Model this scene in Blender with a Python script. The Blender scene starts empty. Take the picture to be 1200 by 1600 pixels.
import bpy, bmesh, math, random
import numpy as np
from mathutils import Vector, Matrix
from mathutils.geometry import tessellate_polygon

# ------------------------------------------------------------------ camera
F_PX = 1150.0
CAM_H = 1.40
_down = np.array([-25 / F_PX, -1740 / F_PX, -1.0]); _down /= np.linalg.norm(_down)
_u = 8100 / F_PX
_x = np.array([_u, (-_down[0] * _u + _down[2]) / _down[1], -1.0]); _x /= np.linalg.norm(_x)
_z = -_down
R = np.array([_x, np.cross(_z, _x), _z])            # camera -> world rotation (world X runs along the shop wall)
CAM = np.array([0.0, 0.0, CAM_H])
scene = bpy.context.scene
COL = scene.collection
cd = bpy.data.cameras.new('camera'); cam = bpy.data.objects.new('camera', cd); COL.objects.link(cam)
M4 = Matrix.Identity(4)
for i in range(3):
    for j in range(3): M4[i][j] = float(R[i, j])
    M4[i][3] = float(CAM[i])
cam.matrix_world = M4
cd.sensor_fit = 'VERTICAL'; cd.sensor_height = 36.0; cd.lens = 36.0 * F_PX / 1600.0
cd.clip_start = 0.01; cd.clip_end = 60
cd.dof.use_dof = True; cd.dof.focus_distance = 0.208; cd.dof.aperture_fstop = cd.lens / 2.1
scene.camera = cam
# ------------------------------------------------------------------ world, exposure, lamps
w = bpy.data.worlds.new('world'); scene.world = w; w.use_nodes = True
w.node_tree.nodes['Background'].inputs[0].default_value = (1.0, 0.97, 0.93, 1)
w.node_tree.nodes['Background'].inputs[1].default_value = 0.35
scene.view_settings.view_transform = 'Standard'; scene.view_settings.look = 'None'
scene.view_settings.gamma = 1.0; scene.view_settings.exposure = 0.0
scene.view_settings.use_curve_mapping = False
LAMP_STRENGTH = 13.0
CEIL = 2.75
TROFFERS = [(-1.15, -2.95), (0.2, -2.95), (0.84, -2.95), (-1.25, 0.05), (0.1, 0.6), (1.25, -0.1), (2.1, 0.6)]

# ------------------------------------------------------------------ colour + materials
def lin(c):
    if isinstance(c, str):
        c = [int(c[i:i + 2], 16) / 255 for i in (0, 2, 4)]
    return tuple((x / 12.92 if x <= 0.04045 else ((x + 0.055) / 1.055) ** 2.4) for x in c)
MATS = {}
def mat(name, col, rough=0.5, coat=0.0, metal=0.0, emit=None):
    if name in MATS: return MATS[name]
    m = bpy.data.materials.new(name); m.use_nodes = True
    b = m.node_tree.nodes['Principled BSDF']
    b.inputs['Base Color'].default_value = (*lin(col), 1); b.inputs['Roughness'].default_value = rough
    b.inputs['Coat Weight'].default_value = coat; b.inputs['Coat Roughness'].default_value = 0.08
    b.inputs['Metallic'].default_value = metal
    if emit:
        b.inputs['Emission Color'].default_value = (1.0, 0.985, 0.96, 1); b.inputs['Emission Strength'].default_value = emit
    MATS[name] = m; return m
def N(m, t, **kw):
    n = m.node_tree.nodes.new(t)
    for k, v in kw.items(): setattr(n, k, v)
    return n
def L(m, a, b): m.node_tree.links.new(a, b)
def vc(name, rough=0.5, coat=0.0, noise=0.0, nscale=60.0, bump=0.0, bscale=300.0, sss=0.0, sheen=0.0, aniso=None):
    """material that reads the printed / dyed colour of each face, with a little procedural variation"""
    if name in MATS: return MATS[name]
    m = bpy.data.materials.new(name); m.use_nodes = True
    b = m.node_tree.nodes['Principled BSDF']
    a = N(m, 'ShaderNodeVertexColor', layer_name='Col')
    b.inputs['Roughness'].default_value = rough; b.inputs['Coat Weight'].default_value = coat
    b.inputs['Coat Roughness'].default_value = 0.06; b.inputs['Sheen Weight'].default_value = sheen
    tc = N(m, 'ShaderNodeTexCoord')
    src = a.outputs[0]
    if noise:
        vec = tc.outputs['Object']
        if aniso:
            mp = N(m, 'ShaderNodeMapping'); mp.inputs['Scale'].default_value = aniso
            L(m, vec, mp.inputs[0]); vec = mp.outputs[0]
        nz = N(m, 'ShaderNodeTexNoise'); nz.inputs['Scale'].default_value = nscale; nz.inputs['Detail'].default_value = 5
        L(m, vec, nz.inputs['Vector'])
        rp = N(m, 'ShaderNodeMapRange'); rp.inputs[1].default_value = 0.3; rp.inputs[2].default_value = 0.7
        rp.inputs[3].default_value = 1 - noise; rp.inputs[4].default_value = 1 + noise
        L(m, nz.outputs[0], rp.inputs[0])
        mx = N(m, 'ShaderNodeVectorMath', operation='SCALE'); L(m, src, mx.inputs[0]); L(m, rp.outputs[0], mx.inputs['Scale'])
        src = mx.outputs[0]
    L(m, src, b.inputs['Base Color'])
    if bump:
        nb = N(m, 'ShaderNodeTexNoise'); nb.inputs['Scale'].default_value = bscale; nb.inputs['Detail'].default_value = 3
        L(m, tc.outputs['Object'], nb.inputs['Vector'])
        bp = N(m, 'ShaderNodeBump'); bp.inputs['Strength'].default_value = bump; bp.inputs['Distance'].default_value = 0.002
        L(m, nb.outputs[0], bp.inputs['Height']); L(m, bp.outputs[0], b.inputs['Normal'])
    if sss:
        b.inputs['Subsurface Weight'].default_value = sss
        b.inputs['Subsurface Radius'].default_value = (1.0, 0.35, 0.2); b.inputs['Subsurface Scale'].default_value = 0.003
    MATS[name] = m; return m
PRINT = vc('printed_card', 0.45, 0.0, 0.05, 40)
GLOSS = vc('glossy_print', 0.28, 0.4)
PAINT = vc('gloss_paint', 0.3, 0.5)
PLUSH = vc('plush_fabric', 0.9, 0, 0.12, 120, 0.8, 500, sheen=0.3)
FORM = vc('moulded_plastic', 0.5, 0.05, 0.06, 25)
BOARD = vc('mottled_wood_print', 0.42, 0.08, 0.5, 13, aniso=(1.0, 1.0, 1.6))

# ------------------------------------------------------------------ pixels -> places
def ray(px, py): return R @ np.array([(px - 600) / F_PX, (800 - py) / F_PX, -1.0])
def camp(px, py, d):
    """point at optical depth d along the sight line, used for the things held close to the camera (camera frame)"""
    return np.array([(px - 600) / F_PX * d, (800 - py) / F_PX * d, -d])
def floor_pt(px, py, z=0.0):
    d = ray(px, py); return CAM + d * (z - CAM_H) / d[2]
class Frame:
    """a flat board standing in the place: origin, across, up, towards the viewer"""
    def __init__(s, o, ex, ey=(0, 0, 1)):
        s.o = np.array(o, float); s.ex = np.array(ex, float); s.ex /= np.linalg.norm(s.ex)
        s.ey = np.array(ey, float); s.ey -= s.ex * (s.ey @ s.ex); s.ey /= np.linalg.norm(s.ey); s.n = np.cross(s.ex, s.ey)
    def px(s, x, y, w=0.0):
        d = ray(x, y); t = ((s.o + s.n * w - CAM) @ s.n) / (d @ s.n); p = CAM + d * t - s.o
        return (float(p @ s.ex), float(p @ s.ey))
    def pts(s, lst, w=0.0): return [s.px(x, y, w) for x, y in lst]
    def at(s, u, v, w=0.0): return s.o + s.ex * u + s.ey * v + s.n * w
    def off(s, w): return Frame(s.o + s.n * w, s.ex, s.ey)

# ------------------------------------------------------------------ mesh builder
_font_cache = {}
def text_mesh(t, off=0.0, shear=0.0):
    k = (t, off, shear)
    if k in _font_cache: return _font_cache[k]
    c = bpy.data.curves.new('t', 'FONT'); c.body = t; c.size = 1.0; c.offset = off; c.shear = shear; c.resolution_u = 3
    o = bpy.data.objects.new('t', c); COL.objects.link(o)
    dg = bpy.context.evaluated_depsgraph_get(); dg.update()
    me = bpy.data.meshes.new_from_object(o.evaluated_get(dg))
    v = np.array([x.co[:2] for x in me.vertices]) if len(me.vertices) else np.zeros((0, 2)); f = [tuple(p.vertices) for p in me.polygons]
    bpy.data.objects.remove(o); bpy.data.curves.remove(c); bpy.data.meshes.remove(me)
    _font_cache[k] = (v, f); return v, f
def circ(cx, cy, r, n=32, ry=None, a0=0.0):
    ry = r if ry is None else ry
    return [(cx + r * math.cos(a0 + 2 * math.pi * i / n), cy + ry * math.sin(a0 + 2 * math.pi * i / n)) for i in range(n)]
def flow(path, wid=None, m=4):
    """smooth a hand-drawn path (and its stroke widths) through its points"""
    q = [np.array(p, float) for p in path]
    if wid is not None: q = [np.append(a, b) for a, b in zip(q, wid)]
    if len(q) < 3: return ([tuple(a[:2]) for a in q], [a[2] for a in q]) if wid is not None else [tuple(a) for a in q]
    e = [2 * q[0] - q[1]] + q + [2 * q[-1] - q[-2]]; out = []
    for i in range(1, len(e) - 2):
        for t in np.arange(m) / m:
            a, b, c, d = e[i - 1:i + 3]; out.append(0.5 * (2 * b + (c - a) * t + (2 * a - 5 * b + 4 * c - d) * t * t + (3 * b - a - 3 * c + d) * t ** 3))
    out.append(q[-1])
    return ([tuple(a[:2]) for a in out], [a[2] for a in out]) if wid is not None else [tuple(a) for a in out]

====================

PROBLEM DESCRIPTION:
Retype only the lines running from the top of the listing to the line that holds "from mathutils.geometry import", both ends included.

OUTPUT:
Model this scene in Blender with a Python script. The Blender scene starts empty. Take the picture to be 1200 by 1600 pixels.
import bpy, bmesh, math, random
import numpy as np
from mathutils import Vector, Matrix
from mathutils.geometry import tessellate_polygon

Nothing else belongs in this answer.